The problem ->
Copy out the listing exactly.

Provided data ->
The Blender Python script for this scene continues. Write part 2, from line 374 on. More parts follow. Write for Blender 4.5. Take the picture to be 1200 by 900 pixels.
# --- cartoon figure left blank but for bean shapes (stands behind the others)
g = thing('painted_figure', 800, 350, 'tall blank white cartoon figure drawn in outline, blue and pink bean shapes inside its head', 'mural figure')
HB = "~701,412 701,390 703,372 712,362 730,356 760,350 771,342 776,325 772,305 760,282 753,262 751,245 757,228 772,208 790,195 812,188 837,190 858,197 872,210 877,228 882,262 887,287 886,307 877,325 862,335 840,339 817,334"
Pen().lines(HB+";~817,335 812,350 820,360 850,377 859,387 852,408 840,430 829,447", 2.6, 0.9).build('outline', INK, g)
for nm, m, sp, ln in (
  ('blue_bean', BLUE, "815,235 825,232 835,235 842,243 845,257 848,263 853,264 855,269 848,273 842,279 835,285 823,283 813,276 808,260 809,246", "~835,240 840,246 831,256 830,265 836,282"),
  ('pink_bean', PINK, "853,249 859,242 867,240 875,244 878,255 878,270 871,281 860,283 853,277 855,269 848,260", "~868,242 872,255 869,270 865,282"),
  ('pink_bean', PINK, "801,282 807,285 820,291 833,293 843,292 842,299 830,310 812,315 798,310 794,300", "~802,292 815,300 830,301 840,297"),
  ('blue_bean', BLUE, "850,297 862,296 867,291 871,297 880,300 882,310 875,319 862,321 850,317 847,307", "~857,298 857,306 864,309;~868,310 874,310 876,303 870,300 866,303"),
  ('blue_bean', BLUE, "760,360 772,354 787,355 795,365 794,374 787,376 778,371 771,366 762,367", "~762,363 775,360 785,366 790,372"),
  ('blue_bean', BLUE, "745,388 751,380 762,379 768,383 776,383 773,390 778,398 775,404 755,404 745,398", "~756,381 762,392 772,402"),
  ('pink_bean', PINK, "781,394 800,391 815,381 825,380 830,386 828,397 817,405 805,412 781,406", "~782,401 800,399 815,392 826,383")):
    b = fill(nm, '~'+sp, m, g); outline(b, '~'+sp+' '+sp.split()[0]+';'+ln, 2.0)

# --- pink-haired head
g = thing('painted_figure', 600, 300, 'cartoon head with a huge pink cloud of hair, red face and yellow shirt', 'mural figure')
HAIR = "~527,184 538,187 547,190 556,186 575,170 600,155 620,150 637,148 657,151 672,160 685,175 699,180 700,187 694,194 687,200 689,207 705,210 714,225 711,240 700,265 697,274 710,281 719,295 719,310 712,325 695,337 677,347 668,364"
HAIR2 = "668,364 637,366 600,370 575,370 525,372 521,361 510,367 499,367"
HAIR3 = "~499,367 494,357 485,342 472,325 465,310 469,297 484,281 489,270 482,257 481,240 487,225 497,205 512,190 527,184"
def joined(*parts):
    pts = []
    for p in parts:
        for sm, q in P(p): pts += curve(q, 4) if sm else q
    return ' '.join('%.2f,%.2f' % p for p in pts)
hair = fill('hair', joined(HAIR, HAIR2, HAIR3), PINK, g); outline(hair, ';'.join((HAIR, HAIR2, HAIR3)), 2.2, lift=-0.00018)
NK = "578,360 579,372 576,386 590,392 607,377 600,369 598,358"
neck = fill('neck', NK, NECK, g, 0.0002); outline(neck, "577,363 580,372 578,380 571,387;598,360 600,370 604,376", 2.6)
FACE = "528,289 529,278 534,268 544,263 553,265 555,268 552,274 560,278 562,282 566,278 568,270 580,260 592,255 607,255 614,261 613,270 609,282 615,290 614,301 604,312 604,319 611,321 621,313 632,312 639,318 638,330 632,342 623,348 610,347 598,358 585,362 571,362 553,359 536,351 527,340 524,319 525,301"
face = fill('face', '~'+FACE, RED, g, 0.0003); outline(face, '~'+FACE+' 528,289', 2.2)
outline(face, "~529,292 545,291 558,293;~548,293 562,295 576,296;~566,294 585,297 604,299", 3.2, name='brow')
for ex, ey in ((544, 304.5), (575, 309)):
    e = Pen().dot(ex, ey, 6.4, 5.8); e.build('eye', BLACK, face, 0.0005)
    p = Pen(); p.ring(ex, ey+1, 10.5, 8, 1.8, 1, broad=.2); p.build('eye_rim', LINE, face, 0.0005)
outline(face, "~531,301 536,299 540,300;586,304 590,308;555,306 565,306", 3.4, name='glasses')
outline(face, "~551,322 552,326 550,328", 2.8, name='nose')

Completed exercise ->
The Blender Python script for this scene continues. Write part 2, from line 374 on. More parts follow. Write for Blender 4.5. Take the picture to be 1200 by 900 pixels.
# --- cartoon figure left blank but for bean shapes (stands behind the others)
g = thing('painted_figure', 800, 350, 'tall blank white cartoon figure drawn in outline, blue and pink bean shapes inside its head', 'mural figure')
HB = "~701,412 701,390 703,372 712,362 730,356 760,350 771,342 776,325 772,305 760,282 753,262 751,245 757,228 772,208 790,195 812,188 837,190 858,197 872,210 877,228 882,262 887,287 886,307 877,325 862,335 840,339 817,334"
Pen().lines(HB+";~817,335 812,350 820,360 850,377 859,387 852,408 840,430 829,447", 2.6, 0.9).build('outline', INK, g)
for nm, m, sp, ln in (
  ('blue_bean', BLUE, "815,235 825,232 835,235 842,243 845,257 848,263 853,264 855,269 848,273 842,279 835,285 823,283 813,276 808,260 809,246", "~835,240 840,246 831,256 830,265 836,282"),
  ('pink_bean', PINK, "853,249 859,242 867,240 875,244 878,255 878,270 871,281 860,283 853,277 855,269 848,260", "~868,242 872,255 869,270 865,282"),
  ('pink_bean', PINK, "801,282 807,285 820,291 833,293 843,292 842,299 830,310 812,315 798,310 794,300", "~802,292 815,300 830,301 840,297"),
  ('blue_bean', BLUE, "850,297 862,296 867,291 871,297 880,300 882,310 875,319 862,321 850,317 847,307", "~857,298 857,306 864,309;~868,310 874,310 876,303 870,300 866,303"),
  ('blue_bean', BLUE, "760,360 772,354 787,355 795,365 794,374 787,376 778,371 771,366 762,367", "~762,363 775,360 785,366 790,372"),
  ('blue_bean', BLUE, "745,388 751,380 762,379 768,383 776,383 773,390 778,398 775,404 755,404 745,398", "~756,381 762,392 772,402"),
  ('pink_bean', PINK, "781,394 800,391 815,381 825,380 830,386 828,397 817,405 805,412 781,406", "~782,401 800,399 815,392 826,383")):
    b = fill(nm, '~'+sp, m, g); outline(b, '~'+sp+' '+sp.split()[0]+';'+ln, 2.0)

# --- pink-haired head
g = thing('painted_figure', 600, 300, 'cartoon head with a huge pink cloud of hair, red face and yellow shirt', 'mural figure')
HAIR = "~527,184 538,187 547,190 556,186 575,170 600,155 620,150 637,148 657,151 672,160 685,175 699,180 700,187 694,194 687,200 689,207 705,210 714,225 711,240 700,265 697,274 710,281 719,295 719,310 712,325 695,337 677,347 668,364"
HAIR2 = "668,364 637,366 600,370 575,370 525,372 521,361 510,367 499,367"
HAIR3 = "~499,367 494,357 485,342 472,325 465,310 469,297 484,281 489,270 482,257 481,240 487,225 497,205 512,190 527,184"
def joined(*parts):
    pts = []
    for p in parts:
        for sm, q in P(p): pts += curve(q, 4) if sm else q
    return ' '.join('%.2f,%.2f' % p for p in pts)
hair = fill('hair', joined(HAIR, HAIR2, HAIR3), PINK, g); outline(hair, ';'.join((HAIR, HAIR2, HAIR3)), 2.2, lift=-0.00018)
NK = "578,360 579,372 576,386 590,392 607,377 600,369 598,358"
neck = fill('neck', NK, NECK, g, 0.0002); outline(neck, "577,363 580,372 578,380 571,387;598,360 600,370 604,376", 2.6)
FACE = "528,289 529,278 534,268 544,263 553,265 555,268 552,274 560,278 562,282 566,278 568,270 580,260 592,255 607,255 614,261 613,270 609,282 615,290 614,301 604,312 604,319 611,321 621,313 632,312 639,318 638,330 632,342 623,348 610,347 598,358 585,362 571,362 553,359 536,351 527,340 524,319 525,301"
face = fill('face', '~'+FACE, RED, g, 0.0003); outline(face, '~'+FACE+' 528,289', 2.2)
outline(face, "~529,292 545,291 558,293;~548,293 562,295 576,296;~566,294 585,297 604,299", 3.2, name='brow')
for ex, ey in ((544, 304.5), (575, 309)):
    e = Pen().dot(ex, ey, 6.4, 5.8); e.build('eye', BLACK, face, 0.0005)
    p = Pen(); p.ring(ex, ey+1, 10.5, 8, 1.8, 1, broad=.2); p.build('eye_rim', LINE, face, 0.0005)
outline(face, "~531,301 536,299 540,300;586,304 590,308;555,306 565,306", 3.4, name='glasses')
outline(face, "~551,322 552,326 550,328", 2.8, name='nose')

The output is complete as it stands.